GIVEN INFORMATION.
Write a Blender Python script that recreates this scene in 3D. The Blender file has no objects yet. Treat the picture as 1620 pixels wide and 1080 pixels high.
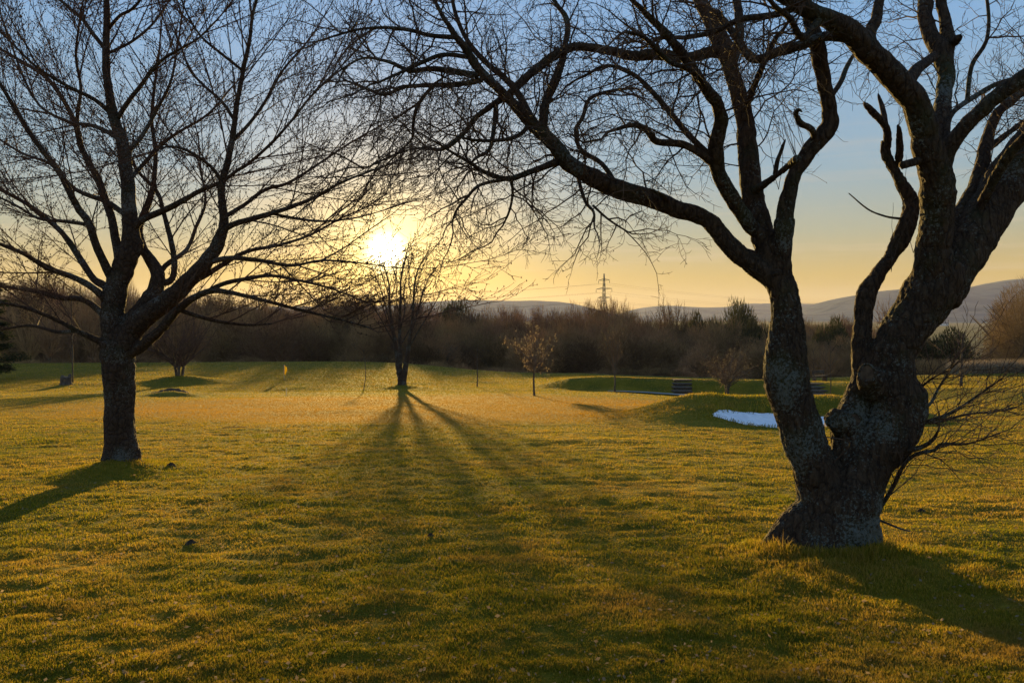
import bpy, math, random
import numpy as np
from mathutils import Vector, noise as mnoise

sc = bpy.context.scene
COL = sc.collection
F = 1170.0                      # focal length in photo pixels (1620 wide)
EYE = (0.0, 0.0, 1.6)
PITCH = math.atan(35 / F)       # horizon a little above the middle
CP, SP = math.cos(PITCH), math.sin(PITCH)
R = math.radians

def pt(px, v, D):
    """point at depth D (metres along +Y) seen at photo pixel (px, v)"""
    x = (px - 810) / F; u = -(v - 540) / F
    dy = CP + u * SP; dz = -SP + u * CP
    t = D / dy
    return (x * t, D, EYE[2] + dz * t)

# ------------------------------------------------------------------ noise
def _hash(ix, iy, seed):
    n = (ix.astype(np.int64) * 374761393 + iy.astype(np.int64) * 668265263 + seed * 1442695041) & 0xffffffff
    n = ((n ^ (n >> 13)) * 1274126177) & 0xffffffff
    return ((n ^ (n >> 16)) & 0xffff) / 65535.0
def vnoise(x, y, seed=0):
    x = np.asarray(x, float); y = np.asarray(y, float)
    ix = np.floor(x); iy = np.floor(y); fx = x - ix; fy = y - iy
    fx = fx * fx * (3 - 2 * fx); fy = fy * fy * (3 - 2 * fy)
    a = _hash(ix, iy, seed); b = _hash(ix + 1, iy, seed); c = _hash(ix, iy + 1, seed); d = _hash(ix + 1, iy + 1, seed)
    return ((a * (1 - fx) + b * fx) * (1 - fy) + (c * (1 - fx) + d * fx) * fy) * 2 - 1
def fbm(x, y, seed=0, o=3):
    s = 0; a = 1; t = 0
    for k in range(o):
        s = s + a * vnoise(x * 2 ** k + 17.3 * k, y * 2 ** k - 9.1 * k, seed + k); t += a; a *= .5
    return s / t
def sstep(a, b, x):
    t = np.clip((x - a) / (b - a), 0, 1); return t * t * (3 - 2 * t)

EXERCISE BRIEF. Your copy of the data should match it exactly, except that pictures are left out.

TASK SOLUTION.
Write a Blender Python script that recreates this scene in 3D. The Blender file has no objects yet. Treat the picture as 1620 pixels wide and 1080 pixels high.
import bpy, math, random
import numpy as np
from mathutils import Vector, noise as mnoise

sc = bpy.context.scene
COL = sc.collection
F = 1170.0                      # focal length in photo pixels (1620 wide)
EYE = (0.0, 0.0, 1.6)
PITCH = math.atan(35 / F)       # horizon a little above the middle
CP, SP = math.cos(PITCH), math.sin(PITCH)
R = math.radians

def pt(px, v, D):
    """point at depth D (metres along +Y) seen at photo pixel (px, v)"""
    x = (px - 810) / F; u = -(v - 540) / F
    dy = CP + u * SP; dz = -SP + u * CP
    t = D / dy
    return (x * t, D, EYE[2] + dz * t)

# ------------------------------------------------------------------ noise
def _hash(ix, iy, seed):
    n = (ix.astype(np.int64) * 374761393 + iy.astype(np.int64) * 668265263 + seed * 1442695041) & 0xffffffff
    n = ((n ^ (n >> 13)) * 1274126177) & 0xffffffff
    return ((n ^ (n >> 16)) & 0xffff) / 65535.0
def vnoise(x, y, seed=0):
    x = np.asarray(x, float); y = np.asarray(y, float)
    ix = np.floor(x); iy = np.floor(y); fx = x - ix; fy = y - iy
    fx = fx * fx * (3 - 2 * fx); fy = fy * fy * (3 - 2 * fy)
    a = _hash(ix, iy, seed); b = _hash(ix + 1, iy, seed); c = _hash(ix, iy + 1, seed); d = _hash(ix + 1, iy + 1, seed)
    return ((a * (1 - fx) + b * fx) * (1 - fy) + (c * (1 - fx) + d * fx) * fy) * 2 - 1
def fbm(x, y, seed=0, o=3):
    s = 0; a = 1; t = 0
    for k in range(o):
        s = s + a * vnoise(x * 2 ** k + 17.3 * k, y * 2 ** k - 9.1 * k, seed + k); t += a; a *= .5
    return s / t
def sstep(a, b, x):
    t = np.clip((x - a) / (b - a), 0, 1); return t * t * (3 - 2 * t)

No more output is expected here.